##### Information supplied

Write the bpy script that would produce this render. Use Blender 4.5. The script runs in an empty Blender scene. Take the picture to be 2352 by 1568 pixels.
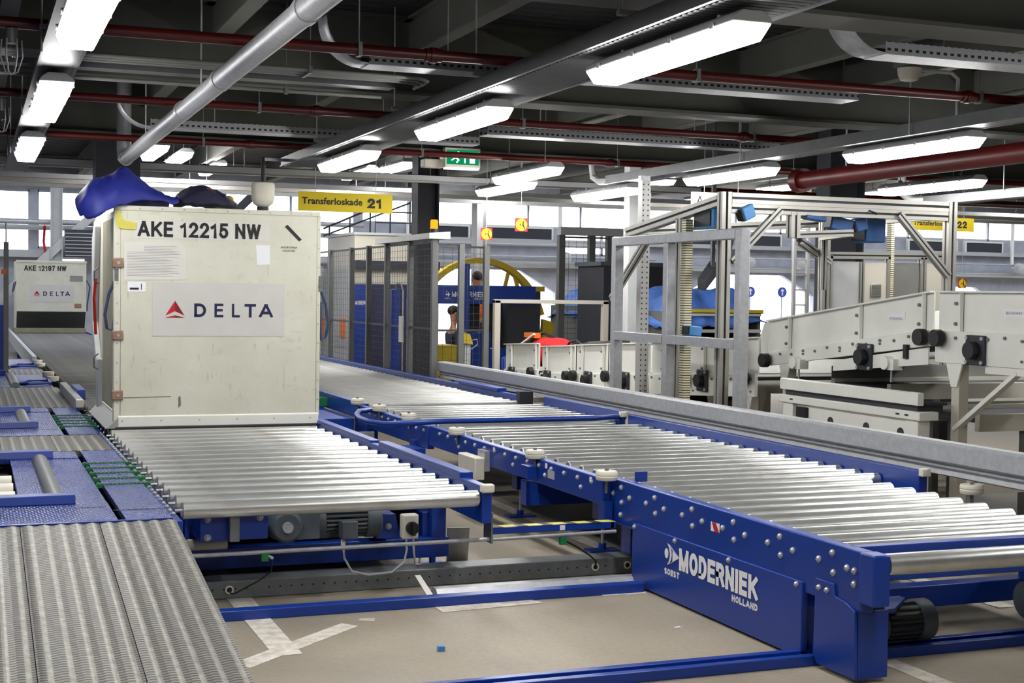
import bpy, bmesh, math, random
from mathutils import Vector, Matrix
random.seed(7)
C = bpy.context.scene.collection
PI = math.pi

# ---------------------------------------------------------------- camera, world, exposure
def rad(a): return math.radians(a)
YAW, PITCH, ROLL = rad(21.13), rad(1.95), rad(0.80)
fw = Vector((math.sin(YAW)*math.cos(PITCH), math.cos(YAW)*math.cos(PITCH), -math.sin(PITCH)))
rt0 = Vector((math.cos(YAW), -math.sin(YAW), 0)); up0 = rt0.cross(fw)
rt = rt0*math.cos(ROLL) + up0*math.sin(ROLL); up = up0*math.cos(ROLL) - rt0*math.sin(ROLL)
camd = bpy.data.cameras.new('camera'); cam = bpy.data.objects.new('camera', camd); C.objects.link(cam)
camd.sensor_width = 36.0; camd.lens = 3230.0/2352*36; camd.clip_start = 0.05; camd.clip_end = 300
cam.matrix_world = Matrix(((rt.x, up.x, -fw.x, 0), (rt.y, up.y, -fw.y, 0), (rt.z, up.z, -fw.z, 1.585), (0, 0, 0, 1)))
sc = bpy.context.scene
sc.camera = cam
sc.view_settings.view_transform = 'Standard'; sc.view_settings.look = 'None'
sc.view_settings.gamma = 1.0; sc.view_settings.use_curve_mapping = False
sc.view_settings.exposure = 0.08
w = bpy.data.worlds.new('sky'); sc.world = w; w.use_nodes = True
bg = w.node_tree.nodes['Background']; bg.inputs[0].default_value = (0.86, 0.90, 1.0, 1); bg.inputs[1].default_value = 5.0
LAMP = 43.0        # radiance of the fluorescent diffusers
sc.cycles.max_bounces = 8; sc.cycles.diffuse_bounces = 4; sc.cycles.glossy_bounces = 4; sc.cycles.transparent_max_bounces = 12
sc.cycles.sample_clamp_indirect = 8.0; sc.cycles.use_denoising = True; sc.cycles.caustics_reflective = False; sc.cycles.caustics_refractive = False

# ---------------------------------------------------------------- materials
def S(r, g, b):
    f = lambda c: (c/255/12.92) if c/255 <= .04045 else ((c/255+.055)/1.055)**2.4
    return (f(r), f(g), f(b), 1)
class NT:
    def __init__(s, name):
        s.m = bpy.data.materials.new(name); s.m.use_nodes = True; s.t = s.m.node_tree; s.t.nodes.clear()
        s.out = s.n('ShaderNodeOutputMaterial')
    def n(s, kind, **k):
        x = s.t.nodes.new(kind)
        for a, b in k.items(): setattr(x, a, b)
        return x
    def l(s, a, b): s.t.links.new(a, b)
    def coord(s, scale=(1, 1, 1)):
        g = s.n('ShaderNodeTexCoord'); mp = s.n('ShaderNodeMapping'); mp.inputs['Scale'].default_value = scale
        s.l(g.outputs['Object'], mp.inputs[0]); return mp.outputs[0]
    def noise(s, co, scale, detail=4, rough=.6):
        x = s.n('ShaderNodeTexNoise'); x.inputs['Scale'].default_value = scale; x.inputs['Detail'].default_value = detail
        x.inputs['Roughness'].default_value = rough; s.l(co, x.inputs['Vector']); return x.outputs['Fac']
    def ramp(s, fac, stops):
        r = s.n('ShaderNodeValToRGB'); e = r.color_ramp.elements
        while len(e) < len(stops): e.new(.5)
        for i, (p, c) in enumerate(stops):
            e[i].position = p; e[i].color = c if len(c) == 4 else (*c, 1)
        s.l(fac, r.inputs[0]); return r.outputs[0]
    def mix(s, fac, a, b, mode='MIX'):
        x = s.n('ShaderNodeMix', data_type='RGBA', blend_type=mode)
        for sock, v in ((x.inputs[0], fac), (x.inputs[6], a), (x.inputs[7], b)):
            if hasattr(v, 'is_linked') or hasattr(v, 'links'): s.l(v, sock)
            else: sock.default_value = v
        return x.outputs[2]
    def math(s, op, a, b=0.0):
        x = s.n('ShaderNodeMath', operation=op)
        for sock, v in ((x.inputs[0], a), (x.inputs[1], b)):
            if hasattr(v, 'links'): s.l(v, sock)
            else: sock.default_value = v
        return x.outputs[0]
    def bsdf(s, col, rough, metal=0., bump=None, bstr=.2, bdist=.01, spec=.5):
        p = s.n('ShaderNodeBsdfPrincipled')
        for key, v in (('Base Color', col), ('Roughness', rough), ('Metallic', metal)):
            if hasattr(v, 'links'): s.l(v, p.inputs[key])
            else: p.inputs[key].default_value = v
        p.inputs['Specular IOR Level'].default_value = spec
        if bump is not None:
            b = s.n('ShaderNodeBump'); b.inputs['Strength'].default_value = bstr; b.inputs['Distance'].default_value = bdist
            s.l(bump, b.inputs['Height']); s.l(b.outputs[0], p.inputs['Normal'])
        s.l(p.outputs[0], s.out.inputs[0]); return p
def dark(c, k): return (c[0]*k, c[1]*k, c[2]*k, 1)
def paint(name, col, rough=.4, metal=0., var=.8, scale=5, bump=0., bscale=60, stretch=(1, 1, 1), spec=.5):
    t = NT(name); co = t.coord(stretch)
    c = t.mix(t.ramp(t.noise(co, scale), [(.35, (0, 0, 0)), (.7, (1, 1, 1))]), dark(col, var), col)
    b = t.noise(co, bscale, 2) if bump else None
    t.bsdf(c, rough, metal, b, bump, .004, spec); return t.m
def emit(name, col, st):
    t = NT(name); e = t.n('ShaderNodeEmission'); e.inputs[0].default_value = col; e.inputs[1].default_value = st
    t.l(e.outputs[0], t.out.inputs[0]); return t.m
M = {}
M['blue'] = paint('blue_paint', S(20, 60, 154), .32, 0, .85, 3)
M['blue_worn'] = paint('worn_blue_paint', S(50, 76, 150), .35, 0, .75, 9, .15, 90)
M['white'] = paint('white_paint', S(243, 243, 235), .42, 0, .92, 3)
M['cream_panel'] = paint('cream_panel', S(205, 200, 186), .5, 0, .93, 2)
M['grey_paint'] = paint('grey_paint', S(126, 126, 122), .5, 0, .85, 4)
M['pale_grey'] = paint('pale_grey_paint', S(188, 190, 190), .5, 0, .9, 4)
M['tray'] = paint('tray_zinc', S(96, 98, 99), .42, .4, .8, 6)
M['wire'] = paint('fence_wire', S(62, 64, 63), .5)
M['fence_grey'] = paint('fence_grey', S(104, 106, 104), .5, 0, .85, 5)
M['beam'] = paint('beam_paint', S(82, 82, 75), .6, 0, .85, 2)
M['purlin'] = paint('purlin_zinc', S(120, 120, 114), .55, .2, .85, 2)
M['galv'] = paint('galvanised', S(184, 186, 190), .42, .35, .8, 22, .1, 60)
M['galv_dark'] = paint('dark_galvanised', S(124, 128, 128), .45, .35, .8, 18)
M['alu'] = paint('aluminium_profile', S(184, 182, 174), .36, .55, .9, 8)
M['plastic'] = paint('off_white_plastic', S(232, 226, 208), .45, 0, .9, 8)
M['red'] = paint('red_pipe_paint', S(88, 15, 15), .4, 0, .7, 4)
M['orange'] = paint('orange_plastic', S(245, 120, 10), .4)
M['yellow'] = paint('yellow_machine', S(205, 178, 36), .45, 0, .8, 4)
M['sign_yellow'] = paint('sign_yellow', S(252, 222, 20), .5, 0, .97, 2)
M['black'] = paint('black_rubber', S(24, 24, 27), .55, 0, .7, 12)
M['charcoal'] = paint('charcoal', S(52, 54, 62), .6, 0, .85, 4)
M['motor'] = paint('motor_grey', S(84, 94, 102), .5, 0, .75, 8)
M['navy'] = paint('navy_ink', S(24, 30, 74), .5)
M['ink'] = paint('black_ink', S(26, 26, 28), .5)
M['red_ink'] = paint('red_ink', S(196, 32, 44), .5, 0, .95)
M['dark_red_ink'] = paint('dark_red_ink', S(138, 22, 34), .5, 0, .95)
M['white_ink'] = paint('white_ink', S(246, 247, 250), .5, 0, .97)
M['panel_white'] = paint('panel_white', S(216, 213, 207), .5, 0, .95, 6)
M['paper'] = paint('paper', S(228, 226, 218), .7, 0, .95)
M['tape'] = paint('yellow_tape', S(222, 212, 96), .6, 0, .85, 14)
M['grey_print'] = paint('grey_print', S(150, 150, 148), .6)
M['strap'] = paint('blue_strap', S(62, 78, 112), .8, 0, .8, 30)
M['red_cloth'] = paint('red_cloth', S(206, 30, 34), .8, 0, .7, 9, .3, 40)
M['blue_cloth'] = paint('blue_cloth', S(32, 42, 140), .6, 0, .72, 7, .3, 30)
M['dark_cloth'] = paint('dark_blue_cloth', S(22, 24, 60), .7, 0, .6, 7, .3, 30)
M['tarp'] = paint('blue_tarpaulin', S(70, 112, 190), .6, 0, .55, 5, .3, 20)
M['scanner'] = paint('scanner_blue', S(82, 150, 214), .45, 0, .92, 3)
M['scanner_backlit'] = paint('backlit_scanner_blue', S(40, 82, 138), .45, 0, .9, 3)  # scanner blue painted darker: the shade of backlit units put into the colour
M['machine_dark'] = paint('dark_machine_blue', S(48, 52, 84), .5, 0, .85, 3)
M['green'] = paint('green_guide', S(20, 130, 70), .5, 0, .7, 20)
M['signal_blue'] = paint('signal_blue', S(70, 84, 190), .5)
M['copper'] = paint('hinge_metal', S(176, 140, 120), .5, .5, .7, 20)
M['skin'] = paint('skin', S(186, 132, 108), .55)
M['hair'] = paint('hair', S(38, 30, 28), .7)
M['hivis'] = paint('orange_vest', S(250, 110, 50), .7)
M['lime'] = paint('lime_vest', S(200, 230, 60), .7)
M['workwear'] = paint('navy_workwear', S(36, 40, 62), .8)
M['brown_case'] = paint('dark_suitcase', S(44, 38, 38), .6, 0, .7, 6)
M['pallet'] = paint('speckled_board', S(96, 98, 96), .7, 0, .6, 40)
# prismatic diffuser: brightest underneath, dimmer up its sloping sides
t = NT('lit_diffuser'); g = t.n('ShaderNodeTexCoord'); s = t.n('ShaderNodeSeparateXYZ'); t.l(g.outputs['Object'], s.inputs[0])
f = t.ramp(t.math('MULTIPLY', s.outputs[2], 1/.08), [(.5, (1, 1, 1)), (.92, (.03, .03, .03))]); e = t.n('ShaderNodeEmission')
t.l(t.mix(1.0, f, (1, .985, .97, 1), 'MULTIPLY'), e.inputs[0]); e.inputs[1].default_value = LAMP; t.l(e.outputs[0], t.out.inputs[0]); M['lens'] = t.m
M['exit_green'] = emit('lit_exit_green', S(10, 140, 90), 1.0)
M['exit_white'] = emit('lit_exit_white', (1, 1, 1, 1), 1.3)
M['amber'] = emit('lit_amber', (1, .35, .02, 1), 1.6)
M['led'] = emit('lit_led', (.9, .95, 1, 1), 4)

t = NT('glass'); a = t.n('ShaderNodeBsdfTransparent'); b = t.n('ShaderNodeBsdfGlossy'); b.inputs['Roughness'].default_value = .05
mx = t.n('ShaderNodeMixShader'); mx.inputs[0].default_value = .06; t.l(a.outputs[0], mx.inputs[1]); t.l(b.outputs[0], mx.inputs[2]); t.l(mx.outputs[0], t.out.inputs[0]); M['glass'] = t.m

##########

*What you should do*:
Write out exactly the opening lines of the data, stopping after the line that holds "PI = math.pi". Exclude pictures.

*Result for this task*:
Write the bpy script that would produce this render. Use Blender 4.5. The script runs in an empty Blender scene. Take the picture to be 2352 by 1568 pixels.
import bpy, bmesh, math, random
from mathutils import Vector, Matrix
random.seed(7)
C = bpy.context.scene.collection
PI = math.pi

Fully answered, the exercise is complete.